* Records to use *
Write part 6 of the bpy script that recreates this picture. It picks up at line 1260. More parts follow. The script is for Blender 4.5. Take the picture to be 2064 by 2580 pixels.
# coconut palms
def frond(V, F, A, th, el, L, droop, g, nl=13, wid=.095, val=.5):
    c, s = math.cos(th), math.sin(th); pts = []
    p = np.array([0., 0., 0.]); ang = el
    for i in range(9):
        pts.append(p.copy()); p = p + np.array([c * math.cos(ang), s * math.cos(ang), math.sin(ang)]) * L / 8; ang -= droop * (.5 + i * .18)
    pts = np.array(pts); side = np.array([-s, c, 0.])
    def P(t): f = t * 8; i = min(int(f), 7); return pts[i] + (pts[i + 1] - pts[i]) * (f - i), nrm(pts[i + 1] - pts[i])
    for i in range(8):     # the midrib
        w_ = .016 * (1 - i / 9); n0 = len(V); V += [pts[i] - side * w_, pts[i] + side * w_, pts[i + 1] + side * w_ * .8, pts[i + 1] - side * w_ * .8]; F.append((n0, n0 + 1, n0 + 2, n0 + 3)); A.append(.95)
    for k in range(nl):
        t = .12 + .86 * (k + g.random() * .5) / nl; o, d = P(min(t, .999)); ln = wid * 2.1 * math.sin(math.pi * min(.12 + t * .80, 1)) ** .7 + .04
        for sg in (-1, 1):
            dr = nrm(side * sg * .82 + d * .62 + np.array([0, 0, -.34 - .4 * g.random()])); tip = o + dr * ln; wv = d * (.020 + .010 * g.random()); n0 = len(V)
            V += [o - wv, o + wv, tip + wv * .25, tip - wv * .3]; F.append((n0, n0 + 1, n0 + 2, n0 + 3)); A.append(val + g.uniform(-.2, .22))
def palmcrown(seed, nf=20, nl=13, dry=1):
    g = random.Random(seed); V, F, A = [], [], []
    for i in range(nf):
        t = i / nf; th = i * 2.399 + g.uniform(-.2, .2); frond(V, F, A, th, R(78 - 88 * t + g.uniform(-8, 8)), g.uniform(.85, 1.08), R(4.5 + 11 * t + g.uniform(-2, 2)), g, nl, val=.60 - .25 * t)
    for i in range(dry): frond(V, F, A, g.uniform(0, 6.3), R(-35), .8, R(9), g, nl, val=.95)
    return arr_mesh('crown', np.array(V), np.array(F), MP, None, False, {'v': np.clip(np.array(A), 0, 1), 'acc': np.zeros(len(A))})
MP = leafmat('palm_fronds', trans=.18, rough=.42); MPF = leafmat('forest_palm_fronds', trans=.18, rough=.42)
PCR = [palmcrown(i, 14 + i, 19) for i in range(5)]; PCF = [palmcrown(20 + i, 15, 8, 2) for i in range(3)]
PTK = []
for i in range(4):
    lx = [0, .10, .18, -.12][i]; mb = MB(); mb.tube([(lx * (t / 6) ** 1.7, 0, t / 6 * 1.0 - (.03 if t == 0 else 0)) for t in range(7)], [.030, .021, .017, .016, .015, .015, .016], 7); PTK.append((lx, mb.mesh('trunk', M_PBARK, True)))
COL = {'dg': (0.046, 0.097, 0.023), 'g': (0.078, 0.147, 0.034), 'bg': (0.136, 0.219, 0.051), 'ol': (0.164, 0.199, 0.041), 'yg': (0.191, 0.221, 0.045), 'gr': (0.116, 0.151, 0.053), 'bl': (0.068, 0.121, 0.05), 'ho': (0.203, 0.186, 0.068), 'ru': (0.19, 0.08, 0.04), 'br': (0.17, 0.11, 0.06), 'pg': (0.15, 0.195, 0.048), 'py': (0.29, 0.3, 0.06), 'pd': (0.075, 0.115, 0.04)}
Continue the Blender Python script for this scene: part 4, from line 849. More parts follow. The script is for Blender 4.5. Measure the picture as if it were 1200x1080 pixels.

* Exercise *
How many lines of these entries contain "Blender"? Answer with the number and nothing else.

* Full response *
2